Retype all material exactly. Pictures stay out of the copy.

>> BEGIN

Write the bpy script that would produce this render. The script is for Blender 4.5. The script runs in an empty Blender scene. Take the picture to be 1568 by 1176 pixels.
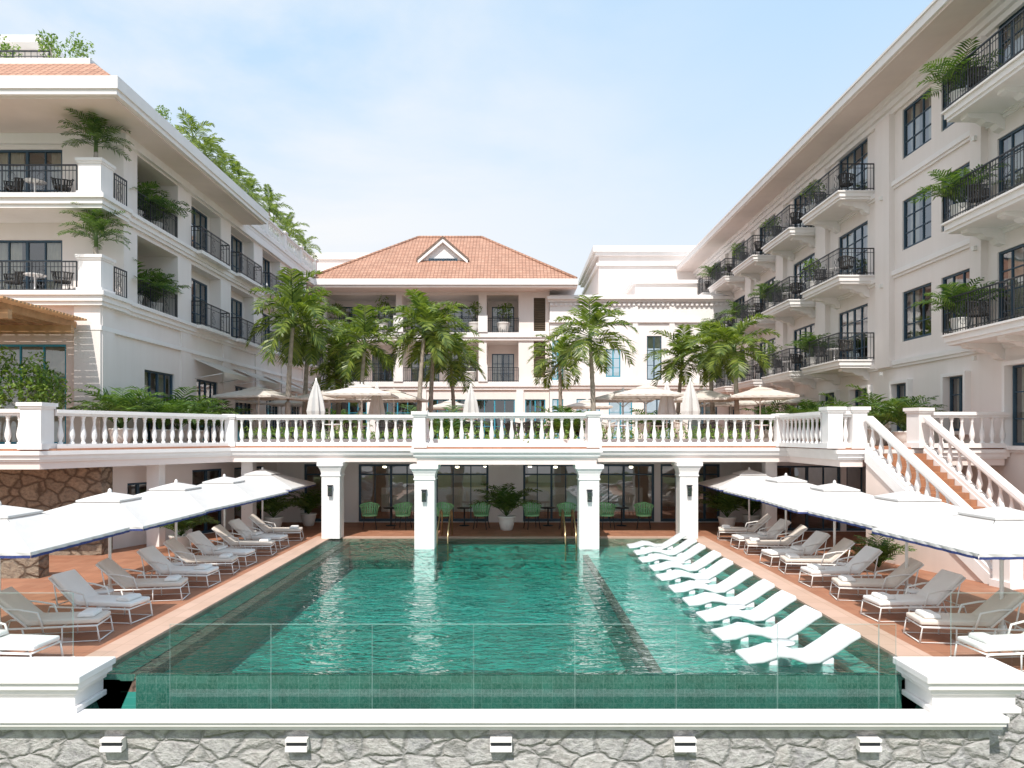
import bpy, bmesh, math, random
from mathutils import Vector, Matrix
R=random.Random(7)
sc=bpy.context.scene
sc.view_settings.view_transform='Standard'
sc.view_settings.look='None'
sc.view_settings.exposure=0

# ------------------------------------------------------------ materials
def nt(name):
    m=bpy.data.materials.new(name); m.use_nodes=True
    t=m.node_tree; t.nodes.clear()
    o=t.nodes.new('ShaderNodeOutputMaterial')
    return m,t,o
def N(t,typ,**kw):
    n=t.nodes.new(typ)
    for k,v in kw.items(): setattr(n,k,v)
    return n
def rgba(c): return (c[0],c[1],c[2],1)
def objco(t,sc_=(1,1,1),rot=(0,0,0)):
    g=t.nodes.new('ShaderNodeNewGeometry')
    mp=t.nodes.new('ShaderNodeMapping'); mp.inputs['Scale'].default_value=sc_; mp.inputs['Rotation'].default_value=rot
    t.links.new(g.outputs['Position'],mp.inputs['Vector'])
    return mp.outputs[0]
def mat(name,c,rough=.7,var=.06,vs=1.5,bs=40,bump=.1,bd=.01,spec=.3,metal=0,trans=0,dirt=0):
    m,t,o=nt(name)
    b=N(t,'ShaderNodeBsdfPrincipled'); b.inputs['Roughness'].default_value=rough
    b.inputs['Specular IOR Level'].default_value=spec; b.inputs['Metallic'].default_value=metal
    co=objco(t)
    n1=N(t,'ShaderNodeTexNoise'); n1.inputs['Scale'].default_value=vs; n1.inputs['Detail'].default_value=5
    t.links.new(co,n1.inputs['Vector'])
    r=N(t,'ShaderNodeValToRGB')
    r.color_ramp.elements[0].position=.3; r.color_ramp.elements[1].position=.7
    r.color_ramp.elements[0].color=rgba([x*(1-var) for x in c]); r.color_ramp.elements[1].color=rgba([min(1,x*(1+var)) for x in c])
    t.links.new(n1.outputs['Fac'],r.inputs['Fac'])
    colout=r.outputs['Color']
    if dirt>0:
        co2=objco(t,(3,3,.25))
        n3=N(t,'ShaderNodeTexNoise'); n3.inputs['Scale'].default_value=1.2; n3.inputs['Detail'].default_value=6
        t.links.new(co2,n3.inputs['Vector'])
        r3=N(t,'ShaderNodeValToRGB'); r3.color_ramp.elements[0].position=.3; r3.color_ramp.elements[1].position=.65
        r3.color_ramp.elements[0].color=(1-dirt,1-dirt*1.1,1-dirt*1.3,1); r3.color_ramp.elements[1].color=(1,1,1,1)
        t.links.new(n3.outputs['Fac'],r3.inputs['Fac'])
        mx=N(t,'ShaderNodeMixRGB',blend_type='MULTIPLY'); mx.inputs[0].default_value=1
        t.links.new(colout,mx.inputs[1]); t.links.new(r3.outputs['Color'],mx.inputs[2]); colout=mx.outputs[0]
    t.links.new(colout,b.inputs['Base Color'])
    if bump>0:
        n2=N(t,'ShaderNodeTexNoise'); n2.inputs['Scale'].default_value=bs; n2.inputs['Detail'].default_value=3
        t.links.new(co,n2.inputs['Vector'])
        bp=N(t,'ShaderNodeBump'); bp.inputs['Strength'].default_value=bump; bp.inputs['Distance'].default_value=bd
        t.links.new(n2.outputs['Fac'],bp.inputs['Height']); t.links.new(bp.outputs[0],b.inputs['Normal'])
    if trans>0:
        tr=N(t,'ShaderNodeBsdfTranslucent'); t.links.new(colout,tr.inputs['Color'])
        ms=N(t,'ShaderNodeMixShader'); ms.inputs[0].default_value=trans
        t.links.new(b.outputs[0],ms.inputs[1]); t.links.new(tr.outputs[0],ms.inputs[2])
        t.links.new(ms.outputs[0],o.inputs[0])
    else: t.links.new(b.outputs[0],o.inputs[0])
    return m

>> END

Task response ::
Write the bpy script that would produce this render. The script is for Blender 4.5. The script runs in an empty Blender scene. Take the picture to be 1568 by 1176 pixels.
import bpy, bmesh, math, random
from mathutils import Vector, Matrix
R=random.Random(7)
sc=bpy.context.scene
sc.view_settings.view_transform='Standard'
sc.view_settings.look='None'
sc.view_settings.exposure=0

# ------------------------------------------------------------ materials
def nt(name):
    m=bpy.data.materials.new(name); m.use_nodes=True
    t=m.node_tree; t.nodes.clear()
    o=t.nodes.new('ShaderNodeOutputMaterial')
    return m,t,o
def N(t,typ,**kw):
    n=t.nodes.new(typ)
    for k,v in kw.items(): setattr(n,k,v)
    return n
def rgba(c): return (c[0],c[1],c[2],1)
def objco(t,sc_=(1,1,1),rot=(0,0,0)):
    g=t.nodes.new('ShaderNodeNewGeometry')
    mp=t.nodes.new('ShaderNodeMapping'); mp.inputs['Scale'].default_value=sc_; mp.inputs['Rotation'].default_value=rot
    t.links.new(g.outputs['Position'],mp.inputs['Vector'])
    return mp.outputs[0]
def mat(name,c,rough=.7,var=.06,vs=1.5,bs=40,bump=.1,bd=.01,spec=.3,metal=0,trans=0,dirt=0):
    m,t,o=nt(name)
    b=N(t,'ShaderNodeBsdfPrincipled'); b.inputs['Roughness'].default_value=rough
    b.inputs['Specular IOR Level'].default_value=spec; b.inputs['Metallic'].default_value=metal
    co=objco(t)
    n1=N(t,'ShaderNodeTexNoise'); n1.inputs['Scale'].default_value=vs; n1.inputs['Detail'].default_value=5
    t.links.new(co,n1.inputs['Vector'])
    r=N(t,'ShaderNodeValToRGB')
    r.color_ramp.elements[0].position=.3; r.color_ramp.elements[1].position=.7
    r.color_ramp.elements[0].color=rgba([x*(1-var) for x in c]); r.color_ramp.elements[1].color=rgba([min(1,x*(1+var)) for x in c])
    t.links.new(n1.outputs['Fac'],r.inputs['Fac'])
    colout=r.outputs['Color']
    if dirt>0:
        co2=objco(t,(3,3,.25))
        n3=N(t,'ShaderNodeTexNoise'); n3.inputs['Scale'].default_value=1.2; n3.inputs['Detail'].default_value=6
        t.links.new(co2,n3.inputs['Vector'])
        r3=N(t,'ShaderNodeValToRGB'); r3.color_ramp.elements[0].position=.3; r3.color_ramp.elements[1].position=.65
        r3.color_ramp.elements[0].color=(1-dirt,1-dirt*1.1,1-dirt*1.3,1); r3.color_ramp.elements[1].color=(1,1,1,1)
        t.links.new(n3.outputs['Fac'],r3.inputs['Fac'])
        mx=N(t,'ShaderNodeMixRGB',blend_type='MULTIPLY'); mx.inputs[0].default_value=1
        t.links.new(colout,mx.inputs[1]); t.links.new(r3.outputs['Color'],mx.inputs[2]); colout=mx.outputs[0]
    t.links.new(colout,b.inputs['Base Color'])
    if bump>0:
        n2=N(t,'ShaderNodeTexNoise'); n2.inputs['Scale'].default_value=bs; n2.inputs['Detail'].default_value=3
        t.links.new(co,n2.inputs['Vector'])
        bp=N(t,'ShaderNodeBump'); bp.inputs['Strength'].default_value=bump; bp.inputs['Distance'].default_value=bd
        t.links.new(n2.outputs['Fac'],bp.inputs['Height']); t.links.new(bp.outputs[0],b.inputs['Normal'])
    if trans>0:
        tr=N(t,'ShaderNodeBsdfTranslucent'); t.links.new(colout,tr.inputs['Color'])
        ms=N(t,'ShaderNodeMixShader'); ms.inputs[0].default_value=trans
        t.links.new(b.outputs[0],ms.inputs[1]); t.links.new(tr.outputs[0],ms.inputs[2])
        t.links.new(ms.outputs[0],o.inputs[0])
    else: t.links.new(b.outputs[0],o.inputs[0])
    return m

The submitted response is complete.